Le 5 octobre, tu te produits au Velodrome avec Soprano... c'est un tournant supplémentaire...
C'est dingue. C'est la première fois qu'un rappeur s'y produit. Aucun autre rappeur, dans l'histoire de ce stade, n'y a jamais chanté. Et même un chanteur de variétés reste rare. Il y a eu Johnny Hallyday, Céline Dion. Mais personne d'autre. C'est une date légendaire. Plus de 50.000 billets ont déjà été vendus.
Question cocorico (Il rit). À quoi expliques-tu la bonne cote du rap belge en France, des Damso, Hamza, Roméo Elvis, JJ & Caballero? Est-ce le signe d'une génération des rappeurs français moins prolifique?

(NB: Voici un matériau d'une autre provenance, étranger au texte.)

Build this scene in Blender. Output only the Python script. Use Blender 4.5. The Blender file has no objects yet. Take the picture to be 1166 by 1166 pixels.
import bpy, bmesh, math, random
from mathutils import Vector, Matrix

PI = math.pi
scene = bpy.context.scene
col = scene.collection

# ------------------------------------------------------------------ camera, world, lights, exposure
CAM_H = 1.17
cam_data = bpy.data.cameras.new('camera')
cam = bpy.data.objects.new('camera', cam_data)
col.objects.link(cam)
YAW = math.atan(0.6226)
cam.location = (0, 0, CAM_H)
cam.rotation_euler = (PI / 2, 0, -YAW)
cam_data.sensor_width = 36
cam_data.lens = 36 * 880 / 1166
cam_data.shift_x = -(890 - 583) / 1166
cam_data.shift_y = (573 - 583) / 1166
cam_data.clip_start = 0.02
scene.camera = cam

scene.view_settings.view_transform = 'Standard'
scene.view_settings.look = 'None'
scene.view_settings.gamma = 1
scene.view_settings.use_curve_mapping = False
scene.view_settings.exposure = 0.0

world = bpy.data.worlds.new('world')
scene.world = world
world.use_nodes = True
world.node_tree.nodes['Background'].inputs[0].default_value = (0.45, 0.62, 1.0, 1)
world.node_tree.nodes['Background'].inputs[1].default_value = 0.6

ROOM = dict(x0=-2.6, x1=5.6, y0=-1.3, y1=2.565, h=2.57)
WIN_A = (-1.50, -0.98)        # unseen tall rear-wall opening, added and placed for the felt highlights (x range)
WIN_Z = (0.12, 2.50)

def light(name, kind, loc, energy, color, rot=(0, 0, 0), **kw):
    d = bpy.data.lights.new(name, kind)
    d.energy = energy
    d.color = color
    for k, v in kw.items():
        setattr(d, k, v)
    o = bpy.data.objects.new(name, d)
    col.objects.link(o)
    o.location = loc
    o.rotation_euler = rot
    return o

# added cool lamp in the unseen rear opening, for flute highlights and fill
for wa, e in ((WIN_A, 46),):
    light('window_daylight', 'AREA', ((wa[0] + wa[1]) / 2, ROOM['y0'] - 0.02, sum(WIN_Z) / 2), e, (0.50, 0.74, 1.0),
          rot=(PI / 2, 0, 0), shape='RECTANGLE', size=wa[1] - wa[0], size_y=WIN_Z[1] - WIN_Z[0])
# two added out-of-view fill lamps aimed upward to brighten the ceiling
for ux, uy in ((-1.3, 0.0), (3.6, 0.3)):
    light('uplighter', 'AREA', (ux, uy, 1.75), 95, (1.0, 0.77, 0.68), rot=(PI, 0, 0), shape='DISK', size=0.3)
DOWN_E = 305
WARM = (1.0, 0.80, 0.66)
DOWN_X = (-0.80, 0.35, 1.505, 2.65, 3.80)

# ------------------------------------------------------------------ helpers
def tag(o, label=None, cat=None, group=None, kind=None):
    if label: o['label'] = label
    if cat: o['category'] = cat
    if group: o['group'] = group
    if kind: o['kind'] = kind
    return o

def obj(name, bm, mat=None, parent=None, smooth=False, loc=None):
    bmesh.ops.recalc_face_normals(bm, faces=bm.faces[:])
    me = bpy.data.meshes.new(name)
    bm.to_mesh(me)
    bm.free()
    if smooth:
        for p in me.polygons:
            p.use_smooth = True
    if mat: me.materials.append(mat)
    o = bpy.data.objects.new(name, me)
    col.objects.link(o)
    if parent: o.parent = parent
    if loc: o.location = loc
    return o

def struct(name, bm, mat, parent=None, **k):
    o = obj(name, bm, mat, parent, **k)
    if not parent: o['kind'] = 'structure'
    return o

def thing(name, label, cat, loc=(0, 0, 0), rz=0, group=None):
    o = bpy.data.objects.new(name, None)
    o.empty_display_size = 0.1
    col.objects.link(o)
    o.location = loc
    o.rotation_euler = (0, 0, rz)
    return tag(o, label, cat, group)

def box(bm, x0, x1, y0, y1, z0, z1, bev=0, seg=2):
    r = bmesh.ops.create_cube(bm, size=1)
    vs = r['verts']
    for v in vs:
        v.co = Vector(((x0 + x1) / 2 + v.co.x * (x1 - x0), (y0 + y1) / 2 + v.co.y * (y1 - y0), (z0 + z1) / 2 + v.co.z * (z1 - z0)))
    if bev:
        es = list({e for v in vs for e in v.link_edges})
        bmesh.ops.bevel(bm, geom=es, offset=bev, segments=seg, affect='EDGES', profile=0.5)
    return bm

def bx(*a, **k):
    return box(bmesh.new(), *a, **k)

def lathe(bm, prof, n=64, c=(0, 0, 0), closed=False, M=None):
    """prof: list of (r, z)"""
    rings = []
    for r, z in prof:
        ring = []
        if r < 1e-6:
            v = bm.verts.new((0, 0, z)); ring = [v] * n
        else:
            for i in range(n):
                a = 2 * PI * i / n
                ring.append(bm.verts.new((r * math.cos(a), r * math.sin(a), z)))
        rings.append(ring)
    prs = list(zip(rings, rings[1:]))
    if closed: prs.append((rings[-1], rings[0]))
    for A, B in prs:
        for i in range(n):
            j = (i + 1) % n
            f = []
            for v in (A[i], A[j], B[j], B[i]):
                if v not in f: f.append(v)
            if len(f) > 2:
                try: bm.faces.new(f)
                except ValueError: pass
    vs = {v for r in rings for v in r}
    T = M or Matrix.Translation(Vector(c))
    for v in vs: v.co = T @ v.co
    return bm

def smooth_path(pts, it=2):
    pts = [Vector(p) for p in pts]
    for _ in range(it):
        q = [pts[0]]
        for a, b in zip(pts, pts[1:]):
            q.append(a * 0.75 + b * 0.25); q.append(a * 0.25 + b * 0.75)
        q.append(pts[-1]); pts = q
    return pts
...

C'est une question de fraîcheur. Parce que tu me parles du rap francophone belge, mais quand je suis à Paris, on me parle du rap marseillais. Comme si Marseille ne faisait pas partie de la France; les Parisiens vivent beaucoup en autarcie. Ce succès, c'est tout simplement un renouveau, c'est quelque chose de différent, tout comme le rap marseillais l'a été à une époque ou l'est aujourd'hui avec Jul ou SCH. C'est tout simplement le moment d'enquiller et j'espère que cette période durera le plus longtemps possible. On avait déjà beaucoup de Beatmakers, mais voilà, aujourd'hui, Damso, Shay, Hamza... Le rap belge est bel et bien là. Il n'y a pas de frontières. Le rap, c'est la musique du peuple. En France, c'est la musique la plus écoutée. On le voit avec les stream, un artiste de la variété française va te mettre K-O dans les ventes physiques. La ménagère va acheter son bidon de javel et prendre l'album de Calogero en passant. Mais, dans la consommation réelle, le rap met K-O toutes les musiques, personne ne peut rivaliser. Et, aujourd'hui, le rap belge tient sa place tout simplement par la langue et cette fraicheur dont je parlais. L'argot, la manière de choisir les prod... On a pu le voir avec Damso: il est venu avec un style et un son propre à lui. Il n'a copié personne. On n'avait jamais entendu ça. Le gars, il arrive, c'est très bien écrit, les prods sont bien choisies, il a une voix qui porte, il a des punchlines. C'est très bien fait, c'est magnifique, on prend. Il est triple disque de platine, on est contents pour lui. Et on espère que beaucoup suivront. Cela ne peut être que bénéfique et apporter de la fraîcheur au rap francophone.